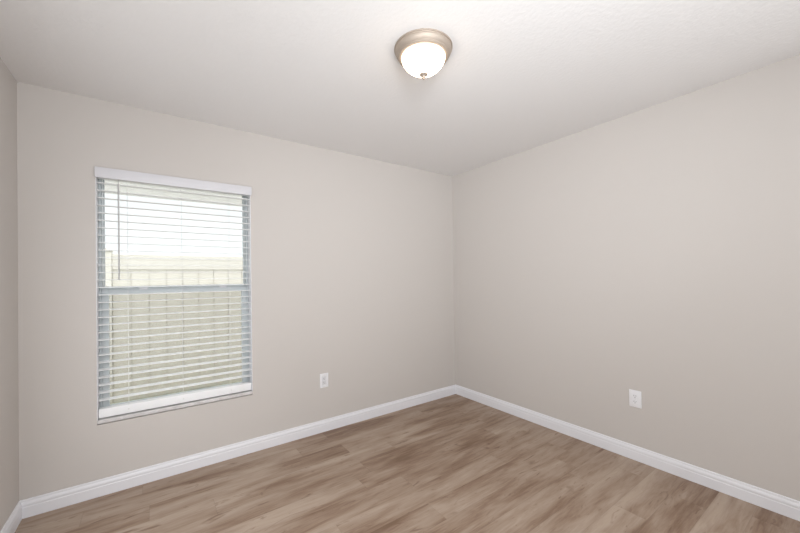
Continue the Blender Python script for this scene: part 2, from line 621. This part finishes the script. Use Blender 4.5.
# ------------------------------------------------------------------ ceiling light
cl = thing('ceiling_light', 'flush ceiling light with white glass bowl and brushed nickel ring', 'ceiling light',
           (-1.6545, -1.5009, H))
bm = bmesh.new()
lathe(bm, [(0.0, -0.0005), (0.1425, -0.0005), (0.1441, -0.002), (0.1441, -0.0062), (0.1425, -0.0078), (0.1392, -0.0080),
           (0.1380, -0.0105), (0.1392, -0.0128), (0.1390, -0.0165), (0.1372, -0.0225), (0.1335, -0.0290), (0.1290, -0.0340), (0.1262, -0.0362),
           (0.1256, -0.0392), (0.1262, -0.0418), (0.1240, -0.0448), (0.1190, -0.0466), (0.1130, -0.0464), (0.1098, -0.0440), (0.1090, -0.034), (0.0, -0.030)], 96)
obj('nickel_ring', bm, M['nickel'], cl, True)
bm = bmesh.new()
lathe(bm, [(0.1086, -0.036), (0.1086, -0.048), (0.1065, -0.059), (0.1010, -0.0715), (0.0925, -0.0835), (0.0820, -0.095),
           (0.0690, -0.105), (0.0545, -0.1135), (0.0385, -0.1200), (0.0210, -0.1248), (0.0, -0.1262)], 96)
obj('glass_bowl', bm, M['lamp'], cl, True)
bm = bmesh.new()
lathe(bm, [(0.0, -0.1262), (0.0200, -0.1268), (0.0208, -0.1290), (0.0200, -0.1315), (0.0160, -0.1345), (0.0115, -0.1370),
           (0.0090, -0.1395), (0.0086, -0.1420), (0.0066, -0.1455), (0.0044, -0.1475), (0.0048, -0.1505), (0.0036, -0.1535), (0.0, -0.1550)], 32)
obj('finial', bm, M['nickel'], cl, True)


# ------------------------------------------------------------------ wall outlets
def plate_bm(hw, hh):
    bm = bmesh.new()
    bx(bm, -hw, hw, -0.006, -0.0003, -hh, hh, 0.0028, 3)
    return bm


def rounded(bm, cx, cz, hw, hh, y0, y1, r, n=6):
    pts = []
    for sx, sz, a0 in ((1, 1, 0), (-1, 1, 90), (-1, -1, 180), (1, -1, 270)):
        for k in range(n+1):
            a = math.radians(a0+90*k/n)
            pts.append((cx+sx*(hw-r)+r*math.cos(a), cz+sz*(hh-r)+r*math.sin(a)))
    F = [bm.verts.new((x, y0, z)) for x, z in pts]
    B = [bm.verts.new((x, y1, z)) for x, z in pts]
    bm.faces.new(F); bm.faces.new(B[::-1])
    m = len(pts)
    for i in range(m):
        bm.faces.new((F[i], F[(i+1) % m], B[(i+1) % m], B[i]))


def slots(parent, cz, y):
    for sx, hh in ((-0.0064, 0.0042), (0.0064, 0.0034)):
        bm = bmesh.new()
        bx(bm, sx-0.0012, sx+0.0012, y-0.0004, y+0.001, cz+0.003-hh, cz+0.003+hh)
        obj('slot', bm, M['slot'], parent)
    bm = bmesh.new()
    rounded(bm, 0, cz-0.0078, 0.0026, 0.0026, y-0.0004, y+0.001, 0.0025, 4)
    obj('ground_slot', bm, M['slot'], parent)


def screw(parent, z):
    bm = bmesh.new()
    rounded(bm, 0, z, 0.0034, 0.0034, -0.0072, -0.0055, 0.0033, 5)
    obj('screw', bm, M['screw'], parent)


OG = 'wall outlets'
oa = thing('wall_outlet', 'white outlet with rectangular insert on the wall right of the window', 'outlet',
           (-1.5647, 0, 0.4345), 0, OG)
bm = bmesh.new()
bx(bm, -0.038, -0.0186, -0.006, -0.0003, -0.060, 0.060, 0.0022, 3)
bx(bm, 0.0186, 0.038, -0.006, -0.0003, -0.060, 0.060, 0.0022, 3)
bx(bm, -0.0188, 0.0188, -0.006, -0.0003, 0.0362, 0.060, 0.0018, 2)
bx(bm, -0.0188, 0.0188, -0.006, -0.0003, -0.060, -0.0362, 0.0018, 2)
obj('cover_plate', bm, M['plate'], oa, True)
bm = bmesh.new(); bx(bm, -0.0176, 0.0176, -0.0042, -0.0005, -0.0350, 0.0350, 0.0012)
ins = obj('receptacle', bm, M['insert'], oa, True)
slots(ins, 0.0165, -0.0042); slots(ins, -0.0165, -0.0042)
screw(oa, 0.0485); screw(oa, -0.0485)

ob = thing('wall_outlet', 'white duplex outlet low on the bare right wall', 'outlet',
           (0, -1.7822, 0.4299), math.radians(-90), OG)
obj('cover_plate', plate_bm(0.0385, 0.0595), M['plate'], ob, True)
for cz in (0.0196, -0.0196):
    bm = bmesh.new(); rounded(bm, 0, cz, 0.0172, 0.0143, -0.0082, -0.0055, 0.009)
    rc = obj('receptacle', bm, M['plate'], ob, True)
    slots(rc, cz, -0.0082)
screw(ob, 0.0)

# ------------------------------------------------------------------ outside
bm = bmesh.new()
bmesh.ops.create_grid(bm, x_segments=90, y_segments=90, size=10)
for v in bm.verts:
    v.co.z += random.uniform(-0.012, 0.012)
ln = obj('lawn', bm, M['grass'], None, True, (-2.0, 10.2, GZ))
struct(ln, 'grass yard outside the window', 'lawn')

bm = bmesh.new()
bx(bm, -9, 5, 0.21, 2.1, GZ-0.05, GZ+0.03, 0.01)  # unseen slab, added to bounce daylight up to the soffit
struct(obj('ground_reflector', bm, M['concrete']), 'pale concrete path added unseen to brighten the soffit', 'reflector')

# roof overhang above the window, underside with shallow grooves
bm = bmesh.new()
y = 0.2005
while y < 0.78:
    bx(bm, -8, 4, y, y+0.098, 2.030, 2.045)
    bx(bm, -8, 4, y+0.098, y+0.10, 2.033, 2.045)
    y += 0.10
bx(bm, -8, 4, 0.8010, 0.84, 2.025, 2.20)
bx(bm, -8, 4, 0.2005, 0.80, 2.0455, 2.07)
struct(obj('trim_2', bm, M['soffit']), 'pale roof overhang outside above the window', 'soffit')

# fence
FY = 2.70
fn = thing('garden_fence', 'cream vinyl privacy fence on the lawn outside the window', 'fence', (-2.0, FY, GZ))


def fobj(name, bm, m, par=None):
    bmesh.ops.translate(bm, verts=bm.verts[:], vec=-Vector(fn.location))
    return obj(name, bm, m, fn)


PX = -2.7527 - 0.0853*5.45
SP = 1.95
Z1, ZL = 1.655, 1.458
for k in range(-2, 4):
    x = PX + k*SP
    bm = bmesh.new()
    bx(bm, x-0.052, x+0.052, FY-0.03, FY+0.074, GZ-0.02, Z1+0.03, 0.006)
    bx(bm, x-0.062, x+0.062, FY-0.04, FY+0.084, Z1+0.03, Z1+0.05, 0.005)
    bx(bm, x-0.04, x+0.04, FY-0.018, FY+0.062, Z1+0.05, Z1+0.065, 0.004)
    fobj('post', bm, M['fence_post'])
    if k == 3: break
    a, b = x+0.0525, x+SP-0.0525
    bm = bmesh.new()
    nb = 10
    wd = (b-a)/nb
    for i in range(nb):
        bx(bm, a+i*wd+0.0045, a+(i+1)*wd-0.0045, FY+0.005, FY+0.03, GZ+0.06, ZL+0.02)
        bx(bm, a+i*wd-0.0045 if i else a, a+i*wd+0.0045, FY+0.0165, FY+0.0295, GZ+0.06, ZL+0.02)
    fobj('board_panel', bm, M['fence'])
    bm = bmesh.new()
    bx(bm, a, b, FY-0.012, FY+0.05, ZL+0.004, Z1, 0.006)
    fobj('rail', bm, M['fence_rail'])
    bm = bmesh.new()
    bx(bm, a, b, FY-0.002, FY+0.042, GZ-0.0, GZ+0.10, 0.006)
    fobj('rail', bm, M['fence_rail'])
────────
Reproduce exactly the run of lines that opens the listing and closes with the line holding "bm.faces.new((F[i], F[(i+1) %". Pictures are excluded.

Continue the Blender Python script for this scene: part 2, from line 621. This part finishes the script. Use Blender 4.5.
# ------------------------------------------------------------------ ceiling light
cl = thing('ceiling_light', 'flush ceiling light with white glass bowl and brushed nickel ring', 'ceiling light',
           (-1.6545, -1.5009, H))
bm = bmesh.new()
lathe(bm, [(0.0, -0.0005), (0.1425, -0.0005), (0.1441, -0.002), (0.1441, -0.0062), (0.1425, -0.0078), (0.1392, -0.0080),
           (0.1380, -0.0105), (0.1392, -0.0128), (0.1390, -0.0165), (0.1372, -0.0225), (0.1335, -0.0290), (0.1290, -0.0340), (0.1262, -0.0362),
           (0.1256, -0.0392), (0.1262, -0.0418), (0.1240, -0.0448), (0.1190, -0.0466), (0.1130, -0.0464), (0.1098, -0.0440), (0.1090, -0.034), (0.0, -0.030)], 96)
obj('nickel_ring', bm, M['nickel'], cl, True)
bm = bmesh.new()
lathe(bm, [(0.1086, -0.036), (0.1086, -0.048), (0.1065, -0.059), (0.1010, -0.0715), (0.0925, -0.0835), (0.0820, -0.095),
           (0.0690, -0.105), (0.0545, -0.1135), (0.0385, -0.1200), (0.0210, -0.1248), (0.0, -0.1262)], 96)
obj('glass_bowl', bm, M['lamp'], cl, True)
bm = bmesh.new()
lathe(bm, [(0.0, -0.1262), (0.0200, -0.1268), (0.0208, -0.1290), (0.0200, -0.1315), (0.0160, -0.1345), (0.0115, -0.1370),
           (0.0090, -0.1395), (0.0086, -0.1420), (0.0066, -0.1455), (0.0044, -0.1475), (0.0048, -0.1505), (0.0036, -0.1535), (0.0, -0.1550)], 32)
obj('finial', bm, M['nickel'], cl, True)


# ------------------------------------------------------------------ wall outlets
def plate_bm(hw, hh):
    bm = bmesh.new()
    bx(bm, -hw, hw, -0.006, -0.0003, -hh, hh, 0.0028, 3)
    return bm


def rounded(bm, cx, cz, hw, hh, y0, y1, r, n=6):
    pts = []
    for sx, sz, a0 in ((1, 1, 0), (-1, 1, 90), (-1, -1, 180), (1, -1, 270)):
        for k in range(n+1):
            a = math.radians(a0+90*k/n)
            pts.append((cx+sx*(hw-r)+r*math.cos(a), cz+sz*(hh-r)+r*math.sin(a)))
    F = [bm.verts.new((x, y0, z)) for x, z in pts]
    B = [bm.verts.new((x, y1, z)) for x, z in pts]
    bm.faces.new(F); bm.faces.new(B[::-1])
    m = len(pts)
    for i in range(m):
        bm.faces.new((F[i], F[(i+1) % m], B[(i+1) % m], B[i]))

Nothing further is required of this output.